● **Source data**
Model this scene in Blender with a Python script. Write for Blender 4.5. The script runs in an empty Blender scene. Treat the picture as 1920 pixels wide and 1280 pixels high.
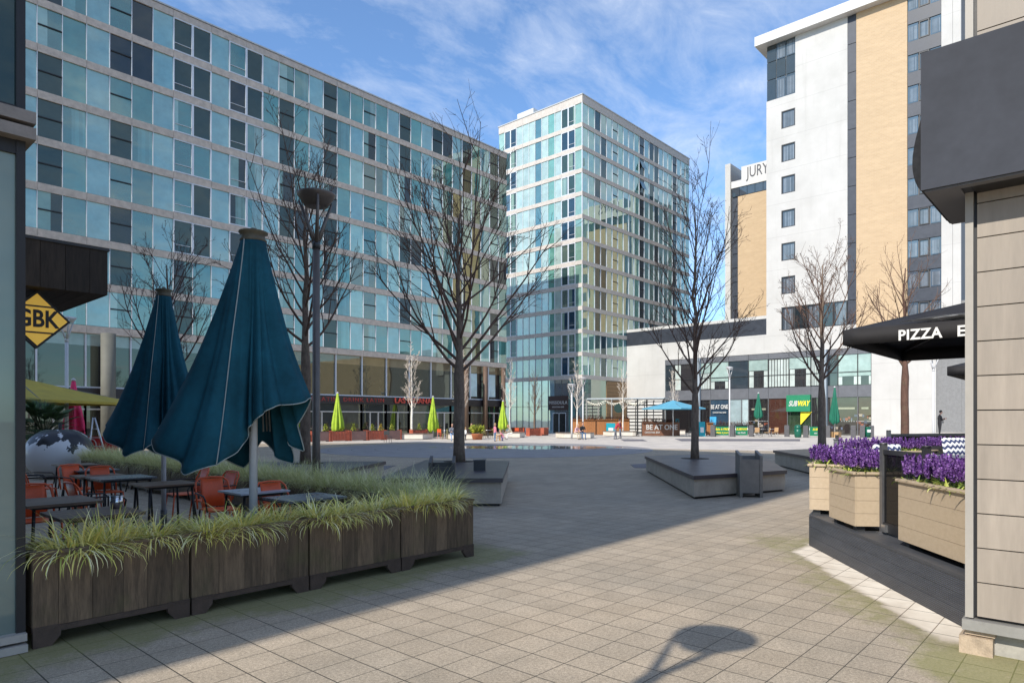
import bpy, math, random
from math import sin, cos, pi, radians as rad, atan2, hypot, sqrt
from mathutils import Vector, Matrix
random.seed(7)
SC = bpy.context.scene
COL = SC.collection
# ------------------------------------------------------------------ camera frame and survey helpers
TH = rad(42.1); FX, FY = cos(TH), sin(TH); RX, RY = sin(TH), -cos(TH)
FPX, CX, HY, H = 1256.0, 960.0, 786.0, 1.68
def gp(px, Z):
    t = (px-CX)/FPX
    return (Z*(FX+RX*t), Z*(FY+RY*t))
def G(px, py, z=0.0):
    return gp(px, FPX*(H-z)/(py-HY))
def zat(py, Z): return H+(HY-py)/FPX*Z
def XL(px, Y): t=(px-CX)/FPX; return Y*(FX+RX*t)/(FY+RY*t)
def YP(px, X): t=(px-CX)/FPX; return X*(FY+RY*t)/(FX+RX*t)
def depth(x, y): return x*FX+y*FY
# ------------------------------------------------------------------ mesh builder
class MB:
    def __init__(s): s.v=[]; s.f=[]; s.m=[]; s.s=[]; s.c=[]; s.mi=0; s.sm=False; s.col=(1,1,1)
    def face(s, idx):
        s.f.append(idx); s.m.append(s.mi); s.s.append(s.sm); s.c.append(s.col)
    def quad(s, *p):
        b=len(s.v); s.v += [tuple(q) for q in p]; s.face(tuple(range(b,b+len(p)))); return s
    def box(s, x0,x1,y0,y1,z0,z1):
        if x0>x1: x0,x1=x1,x0
        if y0>y1: y0,y1=y1,y0
        b=len(s.v)
        s.v += [(x0,y0,z0),(x1,y0,z0),(x1,y1,z0),(x0,y1,z0),(x0,y0,z1),(x1,y0,z1),(x1,y1,z1),(x0,y1,z1)]
        for q in ((0,3,2,1),(4,5,6,7),(0,1,5,4),(1,2,6,5),(2,3,7,6),(3,0,4,7)): s.face(tuple(b+i for i in q))
        return s
    def obox(s, c, d, rz=0, rx=0, ry=0):
        R = Matrix.Rotation(rz,3,'Z') @ Matrix.Rotation(ry,3,'Y') @ Matrix.Rotation(rx,3,'X')
        b=len(s.v); hx,hy,hz=d[0]/2,d[1]/2,d[2]/2
        for p in ((-hx,-hy,-hz),(hx,-hy,-hz),(hx,hy,-hz),(-hx,hy,-hz),(-hx,-hy,hz),(hx,-hy,hz),(hx,hy,hz),(-hx,hy,hz)):
            s.v.append(tuple(R@Vector(p)+Vector(c)))
        for q in ((0,3,2,1),(4,5,6,7),(0,1,5,4),(1,2,6,5),(2,3,7,6),(3,0,4,7)): s.face(tuple(b+i for i in q))
        return s
    def prism(s, poly, z0, z1):
        n=len(poly); b=len(s.v)
        a=sum(poly[i][0]*poly[(i+1)%n][1]-poly[(i+1)%n][0]*poly[i][1] for i in range(n))
        if a<0: poly=poly[::-1]
        s.v += [(x,y,z0) for x,y in poly]+[(x,y,z1) for x,y in poly]
        s.face(tuple(b+i for i in range(n-1,-1,-1))); s.face(tuple(b+n+i for i in range(n)))
        for i in range(n):
            j=(i+1)%n; s.face((b+i,b+j,b+n+j,b+n+i))
        return s
    def tube(s, pts, rad_, n=6, cap=True):
        pts=[Vector(p) for p in pts]; sm=s.sm; s.sm = n>4
        if not hasattr(rad_,'__len__'): rad_=[rad_]*len(pts)
        b=len(s.v); ref=None
        for i,p in enumerate(pts):
            d=(pts[min(i+1,len(pts)-1)]-pts[max(i-1,0)])
            d = d.normalized() if d.length>1e-9 else Vector((0,0,1))
            if ref is None:
                ref = d.orthogonal().normalized()
            else:
                ref = ref-d*ref.dot(d); ref = ref.normalized() if ref.length>1e-6 else d.orthogonal().normalized()
            w=d.cross(ref)
            for k in range(n):
                a=2*pi*k/n; s.v.append(tuple(p+(ref*cos(a)+w*sin(a))*rad_[i]))
        for i in range(len(pts)-1):
            for k in range(n):
                k2=(k+1)%n; s.face((b+i*n+k,b+i*n+k2,b+(i+1)*n+k2,b+(i+1)*n+k))
        s.sm=False
        if cap:
            s.face(tuple(b+k for k in range(n-1,-1,-1))); e=b+(len(pts)-1)*n; s.face(tuple(e+k for k in range(n)))
        s.sm=sm; return s
    def lathe(s, prof, n=16, c=(0,0,0), sx=1, sy=1, smooth=True, cap=True):
        sm=s.sm; s.sm=smooth; b=len(s.v)
        for r,z in prof:
            for k in range(n):
                a=2*pi*k/n; s.v.append((c[0]+r*cos(a)*sx,c[1]+r*sin(a)*sy,c[2]+z))
        for i in range(len(prof)-1):
            for k in range(n):
                k2=(k+1)%n; s.face((b+i*n+k,b+i*n+k2,b+(i+1)*n+k2,b+(i+1)*n+k))
        s.sm=False
        if cap:
            s.face(tuple(b+k for k in range(n-1,-1,-1))); e=b+(len(prof)-1)*n; s.face(tuple(e+k for k in range(n)))
        s.sm=sm; return s
    def ell(s, c, r, n=10, m=7):
        prof=[(max(1e-4,sin(pi*i/m)), -cos(pi*i/m)) for i in range(m+1)]
        sm=s.sm; s.sm=True; b=len(s.v)
        for q,z in prof:
            for k in range(n):
                a=2*pi*k/n; s.v.append((c[0]+r[0]*q*cos(a),c[1]+r[1]*q*sin(a),c[2]+r[2]*z))
        for i in range(m):
            for k in range(n):
                k2=(k+1)%n; s.face((b+i*n+k,b+i*n+k2,b+(i+1)*n+k2,b+(i+1)*n+k))
        s.sm=sm; return s
    def build(s, name, mats, parent=None, off=None, tint=False):
        me=bpy.data.meshes.new(name)
        if off is None and parent is not None and parent.get('_w'): off=parent.location
        vs = s.v if off is None else [(x-off[0],y-off[1],z-off[2]) for x,y,z in s.v]
        me.from_pydata(vs,[],s.f)
        if not isinstance(mats,(list,tuple)): mats=[mats]
        for m in mats: me.materials.append(m)
        me.polygons.foreach_set('material_index', s.m)
        me.polygons.foreach_set('use_smooth', s.s)
        if tint:
            at=me.color_attributes.new('tint','FLOAT_COLOR','CORNER'); buf=[]
            for f,c in zip(s.f,s.c): buf += [c[0],c[1],c[2],c[3] if len(c)>3 else 1.0]*len(f)
            at.data.foreach_set('color',buf)
        me.update()
        o=bpy.data.objects.new(name,me); COL.objects.link(o)
        if parent is not None: o.parent=parent
        return o
def tag(o,label=None,cat=None,group=None,kind=None):
    if label: o['label']=label
    if cat: o['category']=cat
    if group: o['group']=group
    if kind: o['kind']=kind
    return o
def thing(name,label,cat,loc=(0,0,0),rz=0,group=None,world=False):
    o=bpy.data.objects.new(name,None); COL.objects.link(o); o.location=loc; o.rotation_euler=(0,0,rz)
    o.empty_display_size=.2
    if world: o['_w']=1
    return tag(o,label,cat,group)
def kids(o): return [c for c in KID.get(o.name,[])]
KID={}
def index_kids():
    KID.clear()
    for o in bpy.data.objects:
        if o.parent: KID.setdefault(o.parent.name,[]).append(o)
def dup(root, loc, rz=0, label=None, sc=None, group=None):
    if root.name not in KID: index_kids()
    def cp(o,p):
        c=o.copy(); COL.objects.link(c)
        if p is not None: c.parent=p
        for k in KID.get(o.name,[]): cp(k,c)
        return c
    r=cp(root,None); r.location=loc; r.rotation_euler=(0,0,rz)
    if sc: r.scale=(sc,sc,sc) if not hasattr(sc,'__len__') else sc
    if label: r['label']=label
    if group: r['group']=group
    return r
def text_me(body, size, ext=.01, bold=0.0, align='CENTER', shear=0, spacing=1.0):
    cu=bpy.data.curves.new('lettering','FONT'); cu.body=body; cu.size=size; cu.extrude=ext; cu.offset=bold
    cu.align_x=align; cu.align_y='CENTER'; cu.shear=shear; cu.space_character=spacing; cu.resolution_u=3
    o=bpy.data.objects.new('lettering',cu); COL.objects.link(o)
    dg=bpy.context.evaluated_depsgraph_get(); me=bpy.data.meshes.new_from_object(o.evaluated_get(dg))
    bpy.data.objects.remove(o); bpy.data.curves.remove(cu); return me
def letters(body,size,mat,parent,loc,rz=0,ext=.01,bold=0.0,align='CENTER',rx=pi/2,shear=0,sx=1,spacing=1.0):
    me=text_me(body,size,ext,bold,align,shear,spacing); me.materials.clear(); me.materials.append(mat)
    o=bpy.data.objects.new('lettering',me); COL.objects.link(o); o.parent=parent
    if parent.get('_w'): loc=Vector(loc)-parent.location
    o.location=loc; o.rotation_euler=(rx,0,rz); o.scale=(sx,1,1); return o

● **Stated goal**
Filter the data for the string "scene" and copy every line that has it.

● **Expected answer**
Model this scene in Blender with a Python script. Write for Blender 4.5. The script runs in an empty Blender scene. Treat the picture as 1920 pixels wide and 1280 pixels high.
SC = bpy.context.scene